Concerning transformation optics, we have worked on the development and applicationof design methodologies that simplify the constitutive parameters required for the implementation of transformation media, and thus facilitate the design and fabrication stages of the metamaterials needed to synthesize transformation-optics-based devices. In this sense, we have followed two different approaches. The first consists on the minimization of the anisotropy resulting from the transmutation of singularities of optical elements based on the idea of partial transmutation, which eliminates the need for resonant elements in their implementation. This could turn into reality interesting devices such as broadband invisibility cloaks, which otherwise would be difficult to realize.
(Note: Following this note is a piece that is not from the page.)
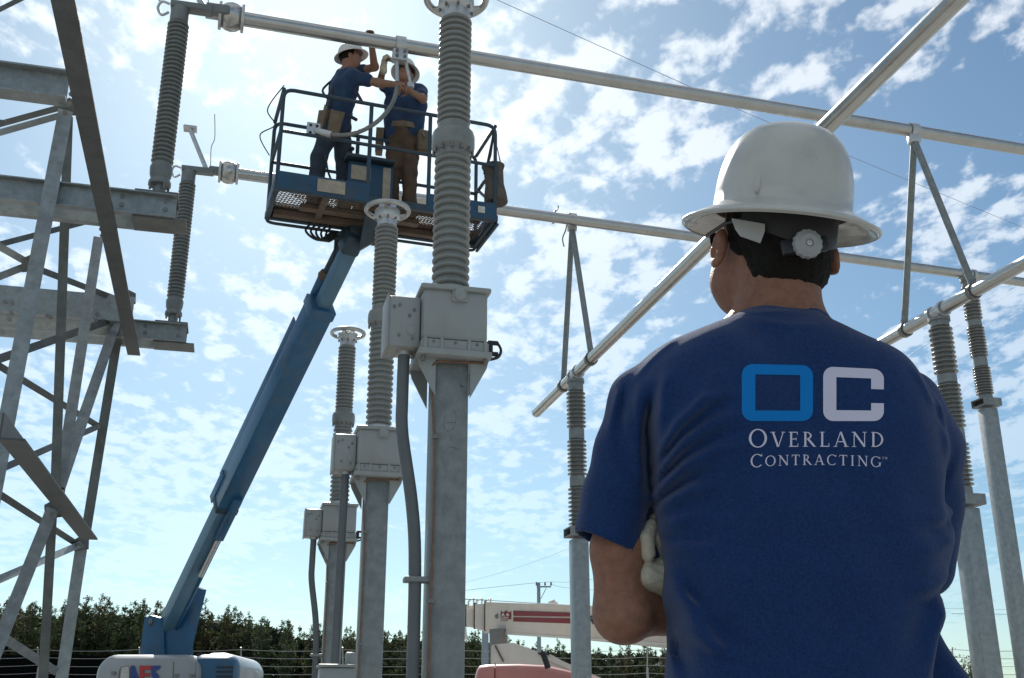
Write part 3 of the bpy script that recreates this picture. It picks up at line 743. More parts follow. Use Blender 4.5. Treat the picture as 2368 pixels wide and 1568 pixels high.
# boom tip mechanism up to the basket
und = Bp(.42, .9, -.06)
MB().box(tip, (.22, .19, .2), RA, .03).box(tip + V((0, 0, .12)) + ex * .05, (.18, .2, .2), RBk, .03).build('tip_knuckle', 'lift_dark', lift)
MB().prism([tip + ex * -.16 + UZ * .05, tip + ex * .30 + UZ * .08, und + ex * .36, und - ex * .12], ey * .12).prism([tip + ex * .05 - UZ * .15 - ey * .16, tip + ex * .36 - ey * .16 + UZ * .1, und + ex * .30 - ey * .3, und - ey * .3], ey * .05).build('rotator_bracket', 'lift_dark', lift)
MB().box(und + ex * .2 - UZ * .10 - ey * .12, (.18, .2, .2), RBk, .02).box(und + ex * .32 - UZ * .16, (.12, .18, .12), RBk, .02).build('rotator_motor', 'rusty', lift)
hs = MB()
for i in range(5):
    o_ = i * .05 - .1; hs.path(smooth_curve([und + ex * (-.35 + o_) - UZ * .01, und + ex * (-.42 + o_) - UZ * .12, und + ex * (-.34 + o_ * .5) - UZ * .20, tip - ex * .1 + upv * .12 + ex * o_ * .4, tip - ax * .4 + upv * .13]), .012, 6)
hs.build('hydraulic_hoses', 'black_rubber', lift)

# basket
bk = bpy.data.objects.new('basket', None); C.objects.link(bk); bk.parent = lift; WORG[bk.name] = WORG[lift.name]
RH = .99; rt = .019
def rail(pts, name='guard_rail', r=rt, m='lift_dark', fl=.1): MB().path(fillet(pts, fl), r, 10).build(name, m, bk)
rail([Bp(0, 0, -.02), Bp(0, 0, RH), Bp(1, 0, RH), Bp(1, 0, -.02)], 'top_rail')
rail([Bp(0, 1, -.05), Bp(0, 1, RH), Bp(1, 1, RH), Bp(1, 1, -.05)], 'top_rail')
rail([Bp(0, 0, RH), Bp(0, .5, RH), Bp(0, 1, RH)], 'end_rail'); rail([Bp(1, 0, RH), Bp(1, .5, RH), Bp(1, 1, RH)], 'end_rail')
for v in (0, 1): rail([Bp(0, v, .54), Bp(.5, v, .54), Bp(1, v, .54)], 'mid_rail', .018)
for u in (0, 1): rail([Bp(u, 0, .54), Bp(u, .5, .54), Bp(u, 1, .54)], 'mid_rail', .018)
for u, v in ((.40, 0), (.68, 0), (.40, 1), (.68, 1)): rail([Bp(u, v, 0), Bp(u, v, .5), Bp(u, v, RH)], 'rail_post', .02)
rail([Bp(1, .05, .15), Bp(1, .5, .35), Bp(1, .95, .58)], 'end_brace', .016)
# toe boards
for u0, u1, v in ((0, .405, -.03), (.675, 1, -.03), (0, 1, 1.0)):
    MB().box(Bp((u0 + u1) / 2, v, .02), (BL * (u1 - u0), .012, .18), RBk, .003).build('toe_board', 'basket_blue', bk)
for u in (-.005, 1.005): MB().box(Bp(u, .5, .02), (.012, BD * .98, .18), RBk, .003).build('toe_board', 'basket_blue', bk)
MB().box(Bp(.235, -.05, .02), (.26, .004, .13), RBk).build('notice_plate', 'cardboard', bk)
MB().box(Bp(.93, -.05, .02), (.07, .004, .07), RBk).build('notice_plate', 'paper', bk)
# floor frame and expanded-metal mesh
fm = MB()
for v in (0, 1): fm.box(Bp(.5, v, -.045), (BL + .05, .05, .07), RBk, .006)
for u in (0, 1): fm.box(Bp(u, .5, -.047), (.05, BD - .05, .065), RBk, .006)
fm.build('floor_frame', 'lift_dark', bk)
jm = MB()
for u in (.22, .52, .78): jm.box(Bp(u, .5, -.05), (.06, BD - .06, .05), RBk)
jm.box(Bp(.40, .52, -.053), (BL * .55, .09, .045), RBk); jm.box(Bp(.47, .82, -.06), (BL * .9, .07, .06), RBk)
jm.build('floor_joists', 'rusty', bk)
mm = MB(); th = .003
nu = 62
for i in range(nu):
    u = i / nu
    for s in (-1, 1):
        a, b_ = Bp(u, 0, -.012), Bp(min(1, max(0, u + s * .30)), 1, -.012)
        if s < 0 and u < .30: b_ = Bp(0, u / .30, -.012)
        if s > 0 and u > .70: b_ = Bp(1, (1 - u) / .30, -.012)
        mm.tube(a, b_, .005, 4, caps=False)
for i in range(16):
    v = (i + .5) / 16; mm.tube(Bp(0, v, -.016), Bp(1, v, -.016), .004, 4, caps=False)
mo = mm.build('floor_mesh', 'rusty', bk, 180); mo['kind'] = 'stuff'
# solid worn floor sheets lying on part of the mesh
for u, v, a, b_ in ((.52, .40, .28, .5), (.86, .25, .2, .3), (.30, .88, .55, .2), (.78, .82, .38, .3), (.10, .86, .2, .24), (.21, .2, .04, .4), (.62, .2, .25, .36)):
    MB().box(Bp(u, v, .0), (a * BL, b_ * BD, .008), RBk).build('floor_sheet', 'lift_dark', bk)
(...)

On the other hand, we have applied the concept of quasi-conformal mapping to design realizable devices, such as isotropic optical squeezers and radiation-pattern-shaping devices that allow us to achieve complex patterns in a simple way.

Finally, we have studied in depth some aspects of the theory of transformation optics and developed interesting devices from it, which could find application in the field of highspeed processing and networking. These include ultra-short perfect couplers for high-index nanophotonic waveguides, completely flat reflectionless hyperlenses, couplers for metallic waveguides with different cross-section and devices that couple free-space light to surface plasmon polaritons along non-patterned metallic surfaces with angular bandwidths considerably higher than those of conventional couplers.